===== Given information

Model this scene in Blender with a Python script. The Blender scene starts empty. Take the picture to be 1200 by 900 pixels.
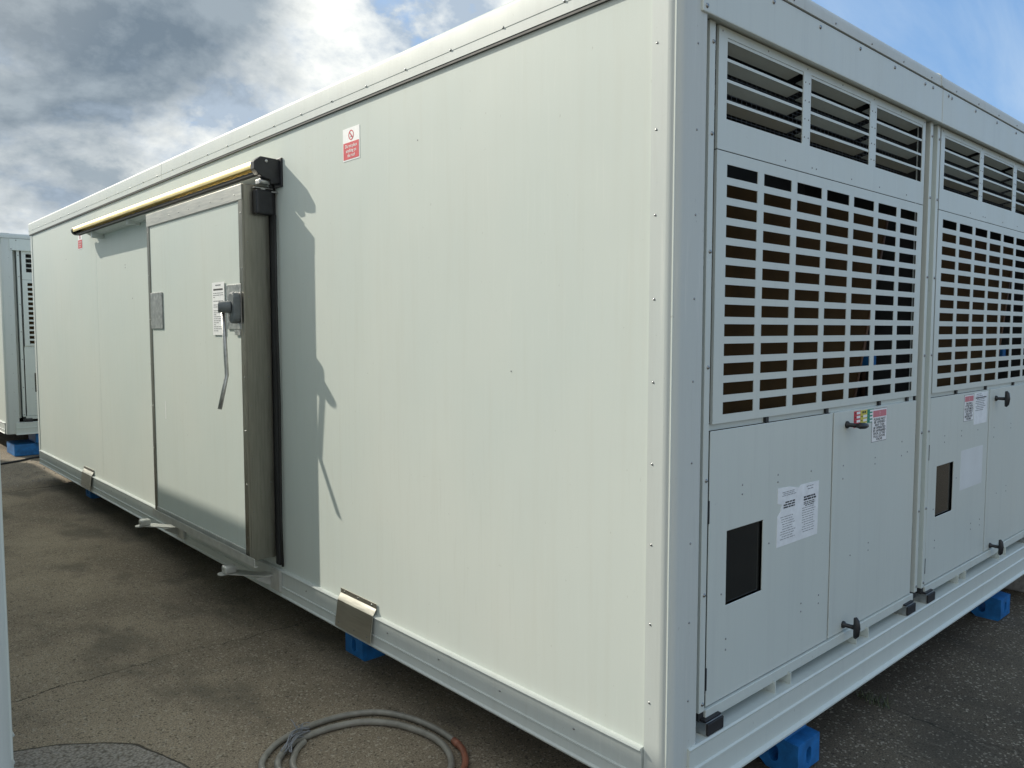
import bpy, bmesh, math, random
from mathutils import Vector, Matrix
random.seed(7)
R = math.radians
scene = bpy.context.scene
col = scene.collection

# ------------------------------------------------------------------ materials
def nmat(name):
    m = bpy.data.materials.new(name); m.use_nodes = True
    nt = m.node_tree; b = nt.nodes['Principled BSDF']
    return m, nt, b
def noise(nt, scale=5, detail=4, rough=.55, vec=None, stretch=None, space='Object'):
    tc = nt.nodes.new('ShaderNodeTexCoord'); mp = nt.nodes.new('ShaderNodeMapping')
    nt.links.new(tc.outputs[space], mp.inputs[0])
    if stretch: mp.inputs['Scale'].default_value = stretch
    n = nt.nodes.new('ShaderNodeTexNoise'); n.inputs['Scale'].default_value = scale
    n.inputs['Detail'].default_value = detail; n.inputs['Roughness'].default_value = rough
    nt.links.new(mp.outputs[0], n.inputs['Vector'])
    return n.outputs['Fac']
def ramp(nt, fac, stops):
    r = nt.nodes.new('ShaderNodeValToRGB'); e = r.color_ramp.elements
    while len(e) < len(stops): e.new(.5)
    for i, (p, c) in enumerate(stops):
        e[i].position = p; e[i].color = (c, c, c, 1) if not isinstance(c, tuple) else (*c, 1)
    nt.links.new(fac, r.inputs[0]); return r.outputs[0]
def mix(nt, fac, a, b, mode='MIX'):
    m = nt.nodes.new('ShaderNodeMix'); m.data_type = 'RGBA'; m.blend_type = mode
    if isinstance(fac, (int, float)): m.inputs[0].default_value = fac
    else: nt.links.new(fac, m.inputs[0])
    for i, v in ((6, a), (7, b)):
        if isinstance(v, tuple): m.inputs[i].default_value = (*v, 1)
        else: nt.links.new(v, m.inputs[i])
    return m.outputs[2]
def math_(nt, op, a, b=None, c=None, clamp=False):
    m = nt.nodes.new('ShaderNodeMath'); m.operation = op; m.use_clamp = clamp
    for i, v in enumerate((a, b, c)):
        if v is None: continue
        if isinstance(v, (int, float)): m.inputs[i].default_value = v
        else: nt.links.new(v, m.inputs[i])
    return m.outputs[0]
def bump(nt, b, h, strength=.2, dist=.01):
    n = nt.nodes.new('ShaderNodeBump'); n.inputs['Strength'].default_value = strength
    n.inputs['Distance'].default_value = dist
    nt.links.new(h, n.inputs['Height']); nt.links.new(n.outputs[0], b.inputs['Normal'])

def panel_mat(name, c1, c2, dirt, rough=.38, streak=1.0, wav=.15, spec=.5):
    m, nt, b = nmat(name)
    s1 = noise(nt, 3, 6, .6, stretch=(7, 7, .35))       # long vertical washes
    s2 = noise(nt, 9, 6, .65, stretch=(6, 6, .5))
    big = noise(nt, 1.1, 3, .5)
    base = mix(nt, ramp(nt, big, [(.3, 0.), (.7, 1.)]), c1, c2)
    f1 = math_(nt, 'MULTIPLY', ramp(nt, s1, [(.5, 0.), (.8, 1.)]), .35 * streak)
    base = mix(nt, f1, base, dirt)
    f2 = math_(nt, 'MULTIPLY', ramp(nt, s2, [(.58, 0.), (.75, 1.)]), .22 * streak)
    base = mix(nt, f2, base, dirt)
    sp = noise(nt, 60, 2, .5, stretch=(1, 1, .6))
    f3 = math_(nt, 'MULTIPLY', ramp(nt, sp, [(.74, 0.), (.80, 1.)]), .35)
    base = mix(nt, f3, base, tuple(x * .45 for x in dirt))
    # fine rain runs, scuffs and dried splashes with shapes of their own
    run = noise(nt, 14, 7, .7, stretch=(5, 5, .22)); area = noise(nt, .9, 3, .5)
    f4 = math_(nt, 'MULTIPLY', math_(nt, 'MULTIPLY', ramp(nt, run, [(.55, 0.), (.68, 1.)]), ramp(nt, area, [(.42, 0.), (.62, 1.)])), .30 * streak)
    base = mix(nt, f4, base, tuple(x * .80 for x in dirt))
    f5 = math_(nt, 'MULTIPLY', math_(nt, 'MULTIPLY', ramp(nt, run, [(.34, 1.), (.44, 0.)]), ramp(nt, area, [(.40, 1.), (.56, 0.)])), .32 * streak)
    base = mix(nt, f5, base, (.78, .80, .76))
    sc = noise(nt, 26, 5, .8, stretch=(.5, .35, 2.4)); sa = noise(nt, 2.2, 3, .5)
    f6 = math_(nt, 'MULTIPLY', math_(nt, 'MULTIPLY', ramp(nt, sc, [(.66, 0.), (.70, 1.)]), ramp(nt, sa, [(.50, 0.), (.62, 1.)])), .35)
    base = mix(nt, f6, base, tuple(x * .6 for x in dirt))
    nt.links.new(base, b.inputs['Base Color'])
    rr = noise(nt, 6, 5, .6, stretch=(1, 1, .5))
    nt.links.new(math_(nt, 'MULTIPLY_ADD', rr, .3, rough - .13), b.inputs['Roughness'])
    b.inputs['Specular IOR Level'].default_value = spec
    bump(nt, b, noise(nt, 1.6, 2, .4), wav, .02)
    return m
M = {}
M['wall'] = panel_mat('painted_wall_panel', (.60, .66, .625), (.64, .68, .635), (.50, .50, .42), .42, streak=.42, wav=.22, spec=.10)
M['trim'] = panel_mat('painted_trim', (.55, .60, .585), (.59, .625, .60), (.45, .47, .44), .46, .8, .05, spec=.3)
M['unitpaint'] = panel_mat('powder_coated_panel', (.60, .66, .63), (.635, .685, .645), (.45, .48, .47), .36, .6, .03)
M['roof'] = panel_mat('roof_sheet', (.5, .53, .52), (.55, .57, .55), (.3, .31, .28), .6)

def simple(name, c, rough=.5, metal=0., var=.12, scale=30, bmp=0., stretch=None, coat=0.):
    m, nt, b = nmat(name)
    n = noise(nt, scale, 5, .6, stretch=stretch)
    cc = mix(nt, ramp(nt, n, [(.3, 0.), (.7, 1.)]), tuple(x * (1 - var) for x in c), tuple(min(1, x * (1 + var)) for x in c))
    nt.links.new(cc, b.inputs['Base Color'])
    nt.links.new(math_(nt, 'MULTIPLY_ADD', n, .25, rough - .12), b.inputs['Roughness'])
    b.inputs['Metallic'].default_value = metal
    if bmp: bump(nt, b, n, bmp, .004)
    return m
M['steel'] = simple('brushed_stainless_steel', (.31, .295, .255), .34, 1., .12, 12, .04, (8, 8, .6))
M['steel_h'] = simple('stainless_trim', (.56, .55, .50), .38, 1., .1, 12, .04, (8, .6, 8))
M['gold'] = simple('yellow_zinc_track', (.93, .76, .40), .50, 1., .10, 10, .02, (8, .7, 8))
M['galv'] = simple('galvanised_metal', (.5, .5, .49), .4, 1., .25, 40)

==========

### Short exercise
Leave out the pictures and restate, word for word, the lines from the top of the data through the line containing "col = scene.collection", both included.

### Output below
Model this scene in Blender with a Python script. The Blender scene starts empty. Take the picture to be 1200 by 900 pixels.
import bpy, bmesh, math, random
from mathutils import Vector, Matrix
random.seed(7)
R = math.radians
scene = bpy.context.scene
col = scene.collection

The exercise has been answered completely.